**Do this**
Print the data that follows exactly.

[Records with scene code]
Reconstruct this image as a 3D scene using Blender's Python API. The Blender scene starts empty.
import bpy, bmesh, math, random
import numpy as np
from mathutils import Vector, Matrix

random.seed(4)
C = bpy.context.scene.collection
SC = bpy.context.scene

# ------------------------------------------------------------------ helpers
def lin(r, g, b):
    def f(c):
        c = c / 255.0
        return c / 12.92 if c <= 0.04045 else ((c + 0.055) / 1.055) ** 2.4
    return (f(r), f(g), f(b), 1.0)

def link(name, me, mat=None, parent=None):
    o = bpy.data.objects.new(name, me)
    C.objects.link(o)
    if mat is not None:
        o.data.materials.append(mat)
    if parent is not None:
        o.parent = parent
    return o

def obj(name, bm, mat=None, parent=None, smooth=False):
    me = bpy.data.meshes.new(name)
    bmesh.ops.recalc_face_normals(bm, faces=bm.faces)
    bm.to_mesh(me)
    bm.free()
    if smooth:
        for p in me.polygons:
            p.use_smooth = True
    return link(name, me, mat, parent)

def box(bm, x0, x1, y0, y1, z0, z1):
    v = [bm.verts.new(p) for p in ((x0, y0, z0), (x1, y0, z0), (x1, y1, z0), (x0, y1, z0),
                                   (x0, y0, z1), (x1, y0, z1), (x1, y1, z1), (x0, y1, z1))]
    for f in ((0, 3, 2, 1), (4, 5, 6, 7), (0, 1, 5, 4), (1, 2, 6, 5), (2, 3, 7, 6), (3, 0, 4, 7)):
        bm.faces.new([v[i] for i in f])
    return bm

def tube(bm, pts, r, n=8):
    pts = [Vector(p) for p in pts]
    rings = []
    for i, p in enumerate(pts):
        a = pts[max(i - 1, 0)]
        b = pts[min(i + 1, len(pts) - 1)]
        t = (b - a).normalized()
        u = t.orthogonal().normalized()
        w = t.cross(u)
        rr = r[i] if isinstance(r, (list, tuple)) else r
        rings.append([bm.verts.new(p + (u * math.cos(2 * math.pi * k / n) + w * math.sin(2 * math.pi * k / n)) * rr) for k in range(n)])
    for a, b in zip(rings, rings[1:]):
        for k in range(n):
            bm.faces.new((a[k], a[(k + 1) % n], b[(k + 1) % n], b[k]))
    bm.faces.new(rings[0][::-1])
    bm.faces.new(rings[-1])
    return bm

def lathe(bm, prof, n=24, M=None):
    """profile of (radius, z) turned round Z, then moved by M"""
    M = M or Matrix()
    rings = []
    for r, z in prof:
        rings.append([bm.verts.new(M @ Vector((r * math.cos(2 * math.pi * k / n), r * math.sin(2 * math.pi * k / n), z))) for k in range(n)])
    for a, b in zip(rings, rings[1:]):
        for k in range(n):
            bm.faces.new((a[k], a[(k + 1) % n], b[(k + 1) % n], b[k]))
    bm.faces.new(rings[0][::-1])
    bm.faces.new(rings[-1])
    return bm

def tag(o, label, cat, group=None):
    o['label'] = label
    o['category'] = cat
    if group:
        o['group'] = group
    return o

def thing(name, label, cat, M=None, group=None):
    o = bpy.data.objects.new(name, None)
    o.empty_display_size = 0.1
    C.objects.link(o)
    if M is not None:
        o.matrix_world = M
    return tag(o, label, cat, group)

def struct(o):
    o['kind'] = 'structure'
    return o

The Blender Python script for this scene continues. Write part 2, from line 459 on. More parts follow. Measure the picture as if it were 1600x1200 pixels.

**Finished answer**
Reconstruct this image as a 3D scene using Blender's Python API. The Blender scene starts empty.
import bpy, bmesh, math, random
import numpy as np
from mathutils import Vector, Matrix

random.seed(4)
C = bpy.context.scene.collection
SC = bpy.context.scene

# ------------------------------------------------------------------ helpers
def lin(r, g, b):
    def f(c):
        c = c / 255.0
        return c / 12.92 if c <= 0.04045 else ((c + 0.055) / 1.055) ** 2.4
    return (f(r), f(g), f(b), 1.0)

def link(name, me, mat=None, parent=None):
    o = bpy.data.objects.new(name, me)
    C.objects.link(o)
    if mat is not None:
        o.data.materials.append(mat)
    if parent is not None:
        o.parent = parent
    return o

def obj(name, bm, mat=None, parent=None, smooth=False):
    me = bpy.data.meshes.new(name)
    bmesh.ops.recalc_face_normals(bm, faces=bm.faces)
    bm.to_mesh(me)
    bm.free()
    if smooth:
        for p in me.polygons:
            p.use_smooth = True
    return link(name, me, mat, parent)

def box(bm, x0, x1, y0, y1, z0, z1):
    v = [bm.verts.new(p) for p in ((x0, y0, z0), (x1, y0, z0), (x1, y1, z0), (x0, y1, z0),
                                   (x0, y0, z1), (x1, y0, z1), (x1, y1, z1), (x0, y1, z1))]
    for f in ((0, 3, 2, 1), (4, 5, 6, 7), (0, 1, 5, 4), (1, 2, 6, 5), (2, 3, 7, 6), (3, 0, 4, 7)):
        bm.faces.new([v[i] for i in f])
    return bm

def tube(bm, pts, r, n=8):
    pts = [Vector(p) for p in pts]
    rings = []
    for i, p in enumerate(pts):
        a = pts[max(i - 1, 0)]
        b = pts[min(i + 1, len(pts) - 1)]
        t = (b - a).normalized()
        u = t.orthogonal().normalized()
        w = t.cross(u)
        rr = r[i] if isinstance(r, (list, tuple)) else r
        rings.append([bm.verts.new(p + (u * math.cos(2 * math.pi * k / n) + w * math.sin(2 * math.pi * k / n)) * rr) for k in range(n)])
    for a, b in zip(rings, rings[1:]):
        for k in range(n):
            bm.faces.new((a[k], a[(k + 1) % n], b[(k + 1) % n], b[k]))
    bm.faces.new(rings[0][::-1])
    bm.faces.new(rings[-1])
    return bm

def lathe(bm, prof, n=24, M=None):
    """profile of (radius, z) turned round Z, then moved by M"""
    M = M or Matrix()
    rings = []
    for r, z in prof:
        rings.append([bm.verts.new(M @ Vector((r * math.cos(2 * math.pi * k / n), r * math.sin(2 * math.pi * k / n), z))) for k in range(n)])
    for a, b in zip(rings, rings[1:]):
        for k in range(n):
            bm.faces.new((a[k], a[(k + 1) % n], b[(k + 1) % n], b[k]))
    bm.faces.new(rings[0][::-1])
    bm.faces.new(rings[-1])
    return bm

def tag(o, label, cat, group=None):
    o['label'] = label
    o['category'] = cat
    if group:
        o['group'] = group
    return o

def thing(name, label, cat, M=None, group=None):
    o = bpy.data.objects.new(name, None)
    o.empty_display_size = 0.1
    C.objects.link(o)
    if M is not None:
        o.matrix_world = M
    return tag(o, label, cat, group)

def struct(o):
    o['kind'] = 'structure'
    return o

The Blender Python script for this scene continues. Write part 2, from line 459 on. More parts follow. Measure the picture as if it were 1600x1200 pixels.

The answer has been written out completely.